Cannot pass a passed in variable to a function? [PHP5]
I've run into a little problem, chances are the solution is simple but I've yet to uncover the work-around.
I'm trying to take a passed in parameter and pass it into a another function, but it comes out as being null, for example:
The following works fine:
Code:
public function get($ID)
{
$myA = new A();
return $myA->foo(1);
}
I can see that in foo() the value passed in is '1' as expected (obviously).
However when I try the following it seems to fail:
Code:
public function get($ID)
{
$myA = new A();
return $myA->foo($ID);
}
The difference is that I am passing in $id from get($ID) into foo($ID) - why doesn't this work?
The parameter in foo($ID) comes out as being NULL (unless I am not seeing this right).
Do I need to do like $temp = $ID and pass foo($temp) instead?
Any help would be much appreciated.
Thanks,
Re: Cannot pass a passed in variable to a function? [PHP5]

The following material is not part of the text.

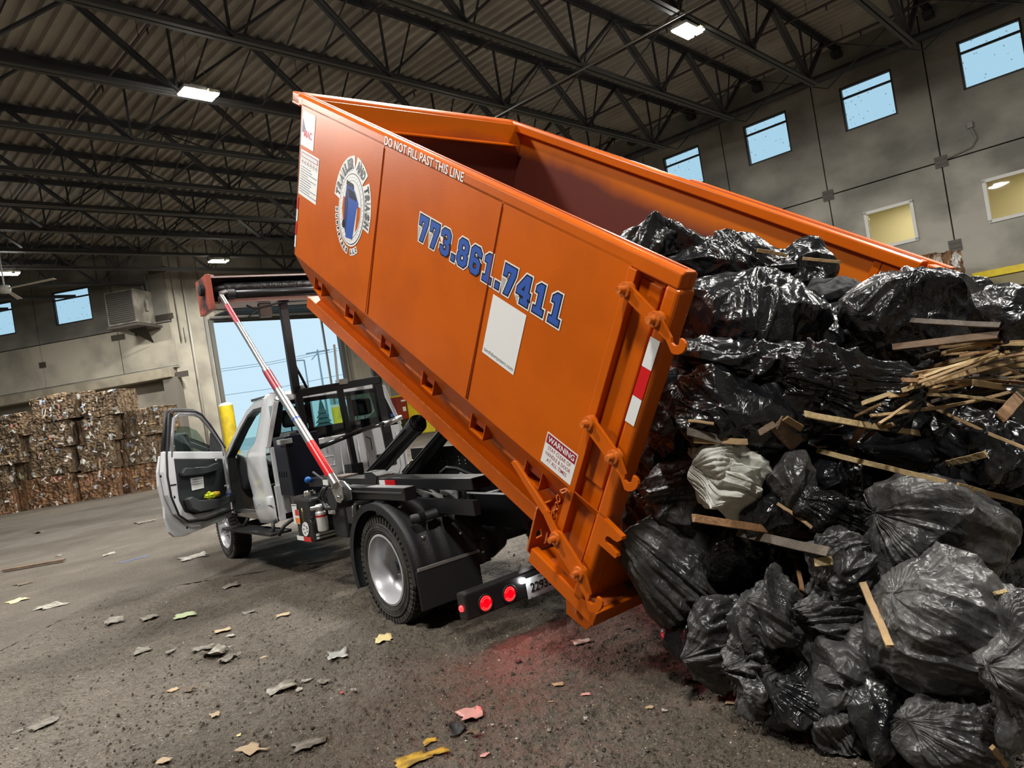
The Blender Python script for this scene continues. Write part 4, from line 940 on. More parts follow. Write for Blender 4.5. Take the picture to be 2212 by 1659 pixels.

You must have something incorrectly setup in your class. It works fine for me. Here's your code modified a little.
PHP Code:
<?php
class A {
function foo($param) {
echo $param;
}
}
function get($ID) {
$myA = new A();
return $myA->foo($ID);
}
get("Testing");
?>
Once again, it appears as though you are confusing another languages syntax with PHP. In PHP, you do not declare a function as public unless it is a public function within a class.